## [EXERCISE DESCRIPTION]
Reproduce all of the data exactly.

::::

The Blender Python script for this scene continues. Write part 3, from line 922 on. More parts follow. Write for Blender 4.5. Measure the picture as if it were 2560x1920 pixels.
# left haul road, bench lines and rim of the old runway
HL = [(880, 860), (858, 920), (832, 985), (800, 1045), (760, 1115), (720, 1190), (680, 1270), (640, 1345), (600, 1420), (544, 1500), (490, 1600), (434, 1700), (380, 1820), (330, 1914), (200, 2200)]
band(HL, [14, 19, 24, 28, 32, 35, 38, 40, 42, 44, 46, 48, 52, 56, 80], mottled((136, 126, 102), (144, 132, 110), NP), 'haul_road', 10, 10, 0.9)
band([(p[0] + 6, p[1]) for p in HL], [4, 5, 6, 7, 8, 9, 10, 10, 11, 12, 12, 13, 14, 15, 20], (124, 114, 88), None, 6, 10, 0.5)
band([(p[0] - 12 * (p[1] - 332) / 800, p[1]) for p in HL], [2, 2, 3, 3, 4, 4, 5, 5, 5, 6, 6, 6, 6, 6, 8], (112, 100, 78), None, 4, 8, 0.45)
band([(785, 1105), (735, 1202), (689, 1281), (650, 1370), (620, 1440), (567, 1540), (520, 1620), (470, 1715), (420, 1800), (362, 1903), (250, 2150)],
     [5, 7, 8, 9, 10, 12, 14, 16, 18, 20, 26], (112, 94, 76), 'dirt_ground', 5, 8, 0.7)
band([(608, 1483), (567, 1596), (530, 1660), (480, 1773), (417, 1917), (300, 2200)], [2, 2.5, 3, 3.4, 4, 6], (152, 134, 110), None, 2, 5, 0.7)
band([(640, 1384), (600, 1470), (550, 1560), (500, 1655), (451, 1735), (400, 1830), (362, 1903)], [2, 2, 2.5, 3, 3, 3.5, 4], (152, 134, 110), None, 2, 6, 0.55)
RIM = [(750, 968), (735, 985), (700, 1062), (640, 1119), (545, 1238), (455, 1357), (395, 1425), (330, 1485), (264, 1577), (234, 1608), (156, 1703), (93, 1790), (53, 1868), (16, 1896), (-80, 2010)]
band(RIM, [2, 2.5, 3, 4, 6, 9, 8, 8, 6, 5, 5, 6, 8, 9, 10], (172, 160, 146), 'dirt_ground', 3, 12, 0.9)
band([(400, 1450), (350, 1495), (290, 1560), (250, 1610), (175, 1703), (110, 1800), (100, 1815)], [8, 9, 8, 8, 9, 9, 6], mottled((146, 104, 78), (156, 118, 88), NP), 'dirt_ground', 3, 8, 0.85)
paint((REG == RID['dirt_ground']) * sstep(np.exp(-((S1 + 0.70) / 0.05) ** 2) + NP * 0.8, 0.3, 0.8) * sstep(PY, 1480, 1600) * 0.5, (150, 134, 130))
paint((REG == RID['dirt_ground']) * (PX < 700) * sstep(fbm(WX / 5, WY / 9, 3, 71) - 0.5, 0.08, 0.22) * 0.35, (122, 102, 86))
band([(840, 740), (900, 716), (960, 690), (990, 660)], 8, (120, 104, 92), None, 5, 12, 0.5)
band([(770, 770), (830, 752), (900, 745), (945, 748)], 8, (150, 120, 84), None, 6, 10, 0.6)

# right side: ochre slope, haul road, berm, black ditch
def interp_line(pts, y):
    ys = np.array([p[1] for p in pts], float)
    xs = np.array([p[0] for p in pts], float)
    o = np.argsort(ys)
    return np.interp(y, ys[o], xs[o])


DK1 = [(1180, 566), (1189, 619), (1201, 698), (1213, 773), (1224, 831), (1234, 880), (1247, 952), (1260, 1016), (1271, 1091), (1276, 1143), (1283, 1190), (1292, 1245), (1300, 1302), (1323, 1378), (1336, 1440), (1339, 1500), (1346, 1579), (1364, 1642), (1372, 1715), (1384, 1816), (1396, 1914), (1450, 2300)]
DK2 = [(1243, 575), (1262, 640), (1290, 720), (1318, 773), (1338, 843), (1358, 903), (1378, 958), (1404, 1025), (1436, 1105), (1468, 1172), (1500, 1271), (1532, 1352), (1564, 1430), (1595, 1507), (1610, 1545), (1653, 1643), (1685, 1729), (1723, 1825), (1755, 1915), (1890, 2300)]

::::

## [EXPECTED OUTPUT]
The Blender Python script for this scene continues. Write part 3, from line 922 on. More parts follow. Write for Blender 4.5. Measure the picture as if it were 2560x1920 pixels.
# left haul road, bench lines and rim of the old runway
HL = [(880, 860), (858, 920), (832, 985), (800, 1045), (760, 1115), (720, 1190), (680, 1270), (640, 1345), (600, 1420), (544, 1500), (490, 1600), (434, 1700), (380, 1820), (330, 1914), (200, 2200)]
band(HL, [14, 19, 24, 28, 32, 35, 38, 40, 42, 44, 46, 48, 52, 56, 80], mottled((136, 126, 102), (144, 132, 110), NP), 'haul_road', 10, 10, 0.9)
band([(p[0] + 6, p[1]) for p in HL], [4, 5, 6, 7, 8, 9, 10, 10, 11, 12, 12, 13, 14, 15, 20], (124, 114, 88), None, 6, 10, 0.5)
band([(p[0] - 12 * (p[1] - 332) / 800, p[1]) for p in HL], [2, 2, 3, 3, 4, 4, 5, 5, 5, 6, 6, 6, 6, 6, 8], (112, 100, 78), None, 4, 8, 0.45)
band([(785, 1105), (735, 1202), (689, 1281), (650, 1370), (620, 1440), (567, 1540), (520, 1620), (470, 1715), (420, 1800), (362, 1903), (250, 2150)],
     [5, 7, 8, 9, 10, 12, 14, 16, 18, 20, 26], (112, 94, 76), 'dirt_ground', 5, 8, 0.7)
band([(608, 1483), (567, 1596), (530, 1660), (480, 1773), (417, 1917), (300, 2200)], [2, 2.5, 3, 3.4, 4, 6], (152, 134, 110), None, 2, 5, 0.7)
band([(640, 1384), (600, 1470), (550, 1560), (500, 1655), (451, 1735), (400, 1830), (362, 1903)], [2, 2, 2.5, 3, 3, 3.5, 4], (152, 134, 110), None, 2, 6, 0.55)
RIM = [(750, 968), (735, 985), (700, 1062), (640, 1119), (545, 1238), (455, 1357), (395, 1425), (330, 1485), (264, 1577), (234, 1608), (156, 1703), (93, 1790), (53, 1868), (16, 1896), (-80, 2010)]
band(RIM, [2, 2.5, 3, 4, 6, 9, 8, 8, 6, 5, 5, 6, 8, 9, 10], (172, 160, 146), 'dirt_ground', 3, 12, 0.9)
band([(400, 1450), (350, 1495), (290, 1560), (250, 1610), (175, 1703), (110, 1800), (100, 1815)], [8, 9, 8, 8, 9, 9, 6], mottled((146, 104, 78), (156, 118, 88), NP), 'dirt_ground', 3, 8, 0.85)
paint((REG == RID['dirt_ground']) * sstep(np.exp(-((S1 + 0.70) / 0.05) ** 2) + NP * 0.8, 0.3, 0.8) * sstep(PY, 1480, 1600) * 0.5, (150, 134, 130))
paint((REG == RID['dirt_ground']) * (PX < 700) * sstep(fbm(WX / 5, WY / 9, 3, 71) - 0.5, 0.08, 0.22) * 0.35, (122, 102, 86))
band([(840, 740), (900, 716), (960, 690), (990, 660)], 8, (120, 104, 92), None, 5, 12, 0.5)
band([(770, 770), (830, 752), (900, 745), (945, 748)], 8, (150, 120, 84), None, 6, 10, 0.6)

# right side: ochre slope, haul road, berm, black ditch
def interp_line(pts, y):
    ys = np.array([p[1] for p in pts], float)
    xs = np.array([p[0] for p in pts], float)
    o = np.argsort(ys)
    return np.interp(y, ys[o], xs[o])


DK1 = [(1180, 566), (1189, 619), (1201, 698), (1213, 773), (1224, 831), (1234, 880), (1247, 952), (1260, 1016), (1271, 1091), (1276, 1143), (1283, 1190), (1292, 1245), (1300, 1302), (1323, 1378), (1336, 1440), (1339, 1500), (1346, 1579), (1364, 1642), (1372, 1715), (1384, 1816), (1396, 1914), (1450, 2300)]
DK2 = [(1243, 575), (1262, 640), (1290, 720), (1318, 773), (1338, 843), (1358, 903), (1378, 958), (1404, 1025), (1436, 1105), (1468, 1172), (1500, 1271), (1532, 1352), (1564, 1430), (1595, 1507), (1610, 1545), (1653, 1643), (1685, 1729), (1723, 1825), (1755, 1915), (1890, 2300)]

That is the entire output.